» **THE PROBLEM**: Retype the lines beneath this one, from the first through the line containing "R = math.radians". Pictures are left out.

----- DATA PROVIDED -----

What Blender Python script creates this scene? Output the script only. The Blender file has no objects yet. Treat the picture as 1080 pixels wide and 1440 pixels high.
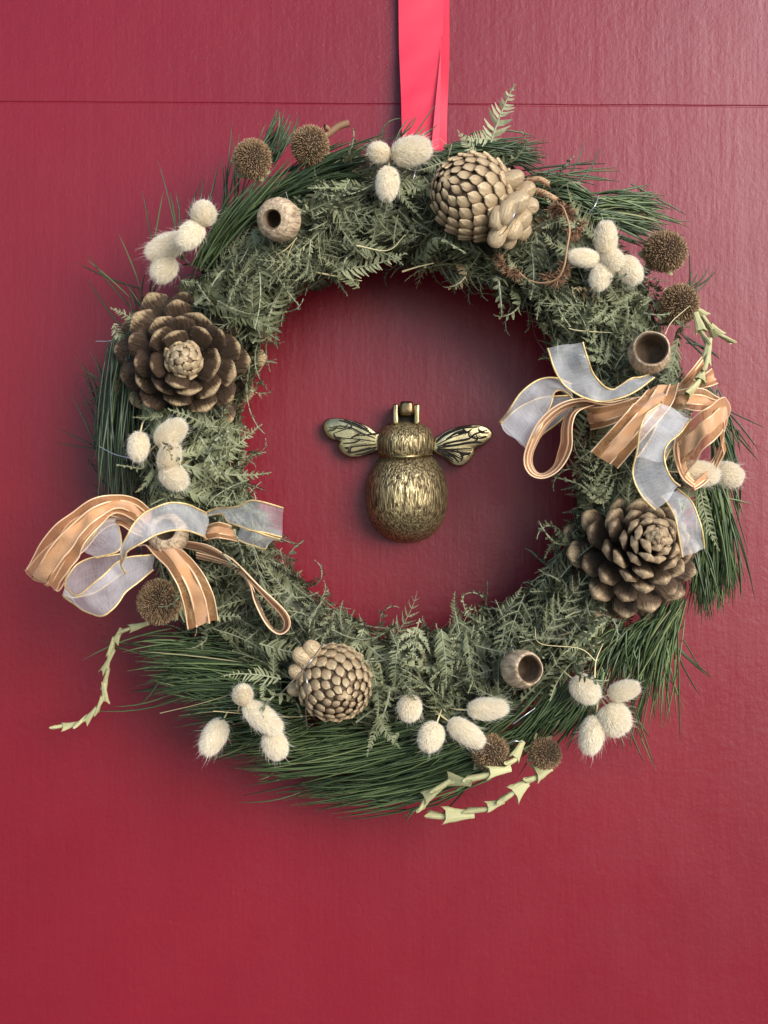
import bpy, math, random
import numpy as np
from mathutils import Vector, Matrix

random.seed(7)
rng = np.random.default_rng(7)
SC = bpy.context.scene
COL = SC.collection
PI = math.pi
R = math.radians

# ------------------------------------------------------------------ camera, sky, sun, exposure
S = 0.00045            # metres on the door for one photograph pixel
D = 0.70               # camera to door
cam_d = bpy.data.cameras.new('camera')
cam = bpy.data.objects.new('camera', cam_d)
COL.objects.link(cam)
cam.location = (0, -D, 0)
cam.rotation_euler = (PI / 2, 0, 0)
cam_d.sensor_fit = 'VERTICAL'
cam_d.sensor_height = 24
cam_d.lens = 24 * D / (1440 * S)
cam_d.clip_start = 0.01
cam_d.clip_end = 200
SC.camera = cam

SUN_EL, SUN_AZ = R(18), R(139)      # azimuth clockwise from +Y (into the door); the door faces -Y
world = bpy.data.worlds.new('World')
SC.world = world
world.use_nodes = True
wn = world.node_tree
bgn = wn.nodes['Background']
sky = wn.nodes.new('ShaderNodeTexSky')
sky.sky_type = 'NISHITA'
sky.sun_disc = False
sky.sun_elevation = SUN_EL
sky.sun_rotation = SUN_AZ
sky.air_density = 1.0
sky.dust_density = 0.15
sky.ozone_density = 2.6
wn.links.new(sky.outputs[0], bgn.inputs[0])
bgn.inputs[1].default_value = 0.13
sun_d = bpy.data.lights.new('sun', 'SUN')
sun = bpy.data.objects.new('sun', sun_d)
COL.objects.link(sun)
sun_d.energy = 3.0
sun_d.angle = R(46)
sun_d.color = (1.0, 0.95, 0.89)
sdir = Vector((math.sin(SUN_AZ) * math.cos(SUN_EL), math.cos(SUN_AZ) * math.cos(SUN_EL), math.sin(SUN_EL)))
sun.rotation_euler = sdir.to_track_quat('Z', 'Y').to_euler()
SC.view_settings.view_transform = 'Standard'
SC.view_settings.look = 'None'
SC.view_settings.exposure = 1.1
SC.view_settings.gamma = 1.0
SC.view_settings.use_curve_mapping = False
SC.cycles.use_denoising = True
SC.cycles.transparent_max_bounces = 24

# ------------------------------------------------------------------ helpers
def P(px, py, h):
    k = S * (D - h) / D
    return np.array(((px - 540) * k, -h, (720 - py) * k))

def SZ(n, h):                       # a length of n photograph pixels at height h above the door, in metres
    return n * S * (D - h) / D

def unit(v):
    v = np.asarray(v, float)
    n = np.linalg.norm(v)
    return v / n if n > 1e-12 else v

def frame(y, z):                    # 3x3 with columns x, y, z; y kept, z made square to it
    y = unit(y); x = unit(np.cross(y, z)); z = np.cross(x, y)
    return np.column_stack((x, y, z))

def mat4(M3, loc, sc=1.0):
    m = Matrix.Identity(4)
    s3 = (sc, sc, sc) if np.isscalar(sc) else sc
    for i in range(3):
        for j in range(3):
            m[i][j] = float(M3[i][j]) * s3[j]
        m[i][3] = float(loc[i])
    return m

def link(o, parent=None, **props):
    COL.objects.link(o)
    if parent is not None:
        o.parent = parent
    for k, v in props.items():
        o[k] = v
    return o

def mesh_obj(name, me, parent=None, **props):
    return link(bpy.data.objects.new(name, me), parent, **props)

def empty(name, label, cat, group=None, loc=(0, 0, 0)):
    o = bpy.data.objects.new(name, None)
    o.empty_display_size = 0.01
    COL.objects.link(o)
    o['label'] = label; o['category'] = cat
    if group: o['group'] = group
    o.location = [float(c) for c in loc]
    return o

def place(o, M):                    # world matrix for a child of an unrotated empty
    if o.parent is not None:
        M = Matrix.Translation(-o.parent.location) @ M
    o.matrix_local = M
    return o

def qmesh(name, V, F, m=None, smooth=False, tint=None, uv=None, attrs=None):
    V = np.asarray(V, np.float32).reshape(-1, 3); F = np.asarray(F, np.int32).reshape(-1, 4)
    me = bpy.data.meshes.new(name)
    me.vertices.add(len(V)); me.vertices.foreach_set('co', V.ravel())
    me.loops.add(F.size); me.loops.foreach_set('vertex_index', F.ravel())
    me.polygons.add(len(F))
    me.polygons.foreach_set('loop_start', np.arange(0, F.size, 4, dtype=np.int32))
    me.polygons.foreach_set('loop_total', np.full(len(F), 4, np.int32))
    me.polygons.foreach_set('use_smooth', np.full(len(F), bool(smooth)))
    if tint is not None:
        a = me.attributes.new('tint', 'FLOAT', 'POINT'); a.data.foreach_set('value', np.asarray(tint, np.float32))
    for k, v in (attrs or {}).items():
        a = me.attributes.new(k, 'FLOAT', 'POINT'); a.data.foreach_set('value', np.asarray(v, np.float32))
    if uv is not None:
        l = me.uv_layers.new(name='UVMap')
        l.data.foreach_set('uv', np.asarray(uv, np.float32)[F.ravel()].ravel())
    me.update(calc_edges=True)
    me.validate()
    if m: me.materials.append(m)
    return me

class Bag:                          # collects quad pieces that share one mesh
    def __init__(s): s.V = []; s.F = []; s.T = []; s.n = 0
    def add(s, V, F, tint=0.5):
        V = np.asarray(V, float).reshape(-1, 3)
        s.V.append(V); s.F.append(np.asarray(F, int).reshape(-1, 4) + s.n)
        s.T.append(np.full(len(V), tint) if np.isscalar(tint) else np.asarray(tint)); s.n += len(V)
    def mesh(s, name, m, smooth=False):
        return qmesh(name, np.vstack(s.V), np.vstack(s.F), m, smooth, np.concatenate(s.T))

def grid_faces(nr, nc, wrap=False):
    i = np.arange(nr - 1)[:, None]; j = np.arange(nc if wrap else nc - 1)[None, :]
    j2 = (j + 1) % nc
    return np.stack([i * nc + j, i * nc + j2, (i + 1) * nc + j2, (i + 1) * nc + j], -1).reshape(-1, 4)

def catmull(pts, n):
    p = np.asarray(pts, float)
    if len(p) == 2:
        t = np.linspace(0, 1, n)[:, None]
        return p[0] * (1 - t) + p[1] * t
    p = np.vstack((2 * p[0] - p[1], p, 2 * p[-1] - p[-2]))
    out = []
    for t in np.linspace(0, len(p) - 3 - 1e-6, n):
        i = int(t); f = t - i
        a, b, c, d = p[i:i + 4]
        out.append(0.5 * ((2 * b) + (c - a) * f + (2 * a - 5 * b + 4 * c - d) * f * f + (3 * b - a - 3 * c + d) * f ** 3))
    return np.array(out)

def tube(path, r, ns=6, taper=None):
    path = np.asarray(path, float); n = len(path)
    T = np.gradient(path, axis=0); T /= np.linalg.norm(T, axis=1)[:, None] + 1e-12
    up = np.array((0.13, -1, 0.21)); V = []
    for k in range(n):
        x = unit(np.cross(T[k], up)); y = np.cross(T[k], x)
        rr = (r if np.isscalar(r) else r[k])
        a = np.linspace(0, 2 * PI, ns, endpoint=False)[:, None]
        V.append(path[k] + rr * (np.cos(a) * x + np.sin(a) * y))
    return np.vstack(V), grid_faces(n, ns, True)

def lathe(prof, ns=28):             # profile (radius, z), axis z
    prof = np.asarray(prof, float); a = np.linspace(0, 2 * PI, ns, endpoint=False)
    V = np.stack([prof[:, :1] * np.cos(a), prof[:, :1] * np.sin(a), np.repeat(prof[:, 1:], ns, 1)], -1).reshape(-1, 3)
    return V, grid_faces(len(prof), ns, True)

# value noise for shapes
_perm = rng.random((64, 64, 64))
def vnoise(p):
    p = np.asarray(p, float); i = np.floor(p).astype(int); f = p - i; f = f * f * (3 - 2 * f)
    r = 0
    for dx in (0, 1):
        for dy in (0, 1):
            for dz in (0, 1):
                w = (f[..., 0] if dx else 1 - f[..., 0]) * (f[..., 1] if dy else 1 - f[..., 1]) * (f[..., 2] if dz else 1 - f[..., 2])
                r = r + w * _perm[(i[..., 0] + dx) % 64, (i[..., 1] + dy) % 64, (i[..., 2] + dz) % 64]
    return r * 2 - 1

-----

» **IN RESPONSE**:
What Blender Python script creates this scene? Output the script only. The Blender file has no objects yet. Treat the picture as 1080 pixels wide and 1440 pixels high.
import bpy, math, random
import numpy as np
from mathutils import Vector, Matrix

random.seed(7)
rng = np.random.default_rng(7)
SC = bpy.context.scene
COL = SC.collection
PI = math.pi
R = math.radians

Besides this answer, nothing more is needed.